• _The request_
Copy out the data below verbatim.

• _Dataset content_
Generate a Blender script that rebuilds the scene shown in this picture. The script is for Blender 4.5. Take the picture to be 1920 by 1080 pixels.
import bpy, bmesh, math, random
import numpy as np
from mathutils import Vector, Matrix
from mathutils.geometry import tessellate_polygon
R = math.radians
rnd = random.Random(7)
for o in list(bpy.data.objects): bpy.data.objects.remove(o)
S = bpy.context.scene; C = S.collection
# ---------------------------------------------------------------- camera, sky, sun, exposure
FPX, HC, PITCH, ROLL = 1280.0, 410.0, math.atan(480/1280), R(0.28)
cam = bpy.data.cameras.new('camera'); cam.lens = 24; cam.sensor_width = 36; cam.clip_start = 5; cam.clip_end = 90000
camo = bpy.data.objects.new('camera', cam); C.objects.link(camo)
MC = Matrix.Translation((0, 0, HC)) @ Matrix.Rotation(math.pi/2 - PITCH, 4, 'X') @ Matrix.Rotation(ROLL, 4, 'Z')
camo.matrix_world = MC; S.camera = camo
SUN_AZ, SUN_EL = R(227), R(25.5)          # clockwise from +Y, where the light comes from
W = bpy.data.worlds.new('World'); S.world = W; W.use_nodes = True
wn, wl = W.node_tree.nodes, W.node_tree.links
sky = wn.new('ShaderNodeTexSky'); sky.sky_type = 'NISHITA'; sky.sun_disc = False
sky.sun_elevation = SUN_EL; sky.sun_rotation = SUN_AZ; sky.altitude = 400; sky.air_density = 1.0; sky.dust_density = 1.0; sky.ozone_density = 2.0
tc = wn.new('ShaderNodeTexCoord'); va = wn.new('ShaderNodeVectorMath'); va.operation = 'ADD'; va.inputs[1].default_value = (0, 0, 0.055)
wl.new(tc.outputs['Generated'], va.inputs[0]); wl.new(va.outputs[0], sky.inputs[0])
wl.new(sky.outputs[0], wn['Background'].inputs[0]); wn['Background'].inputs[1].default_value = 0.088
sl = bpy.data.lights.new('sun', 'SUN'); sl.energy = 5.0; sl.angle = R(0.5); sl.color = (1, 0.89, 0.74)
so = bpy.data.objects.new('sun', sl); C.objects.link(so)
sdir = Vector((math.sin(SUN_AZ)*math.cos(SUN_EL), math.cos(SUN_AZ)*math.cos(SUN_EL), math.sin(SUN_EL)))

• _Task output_
Generate a Blender script that rebuilds the scene shown in this picture. The script is for Blender 4.5. Take the picture to be 1920 by 1080 pixels.
import bpy, bmesh, math, random
import numpy as np
from mathutils import Vector, Matrix
from mathutils.geometry import tessellate_polygon
R = math.radians
rnd = random.Random(7)
for o in list(bpy.data.objects): bpy.data.objects.remove(o)
S = bpy.context.scene; C = S.collection
# ---------------------------------------------------------------- camera, sky, sun, exposure
FPX, HC, PITCH, ROLL = 1280.0, 410.0, math.atan(480/1280), R(0.28)
cam = bpy.data.cameras.new('camera'); cam.lens = 24; cam.sensor_width = 36; cam.clip_start = 5; cam.clip_end = 90000
camo = bpy.data.objects.new('camera', cam); C.objects.link(camo)
MC = Matrix.Translation((0, 0, HC)) @ Matrix.Rotation(math.pi/2 - PITCH, 4, 'X') @ Matrix.Rotation(ROLL, 4, 'Z')
camo.matrix_world = MC; S.camera = camo
SUN_AZ, SUN_EL = R(227), R(25.5)          # clockwise from +Y, where the light comes from
W = bpy.data.worlds.new('World'); S.world = W; W.use_nodes = True
wn, wl = W.node_tree.nodes, W.node_tree.links
sky = wn.new('ShaderNodeTexSky'); sky.sky_type = 'NISHITA'; sky.sun_disc = False
sky.sun_elevation = SUN_EL; sky.sun_rotation = SUN_AZ; sky.altitude = 400; sky.air_density = 1.0; sky.dust_density = 1.0; sky.ozone_density = 2.0
tc = wn.new('ShaderNodeTexCoord'); va = wn.new('ShaderNodeVectorMath'); va.operation = 'ADD'; va.inputs[1].default_value = (0, 0, 0.055)
wl.new(tc.outputs['Generated'], va.inputs[0]); wl.new(va.outputs[0], sky.inputs[0])
wl.new(sky.outputs[0], wn['Background'].inputs[0]); wn['Background'].inputs[1].default_value = 0.088
sl = bpy.data.lights.new('sun', 'SUN'); sl.energy = 5.0; sl.angle = R(0.5); sl.color = (1, 0.89, 0.74)
so = bpy.data.objects.new('sun', sl); C.objects.link(so)
sdir = Vector((math.sin(SUN_AZ)*math.cos(SUN_EL), math.cos(SUN_AZ)*math.cos(SUN_EL), math.sin(SUN_EL)))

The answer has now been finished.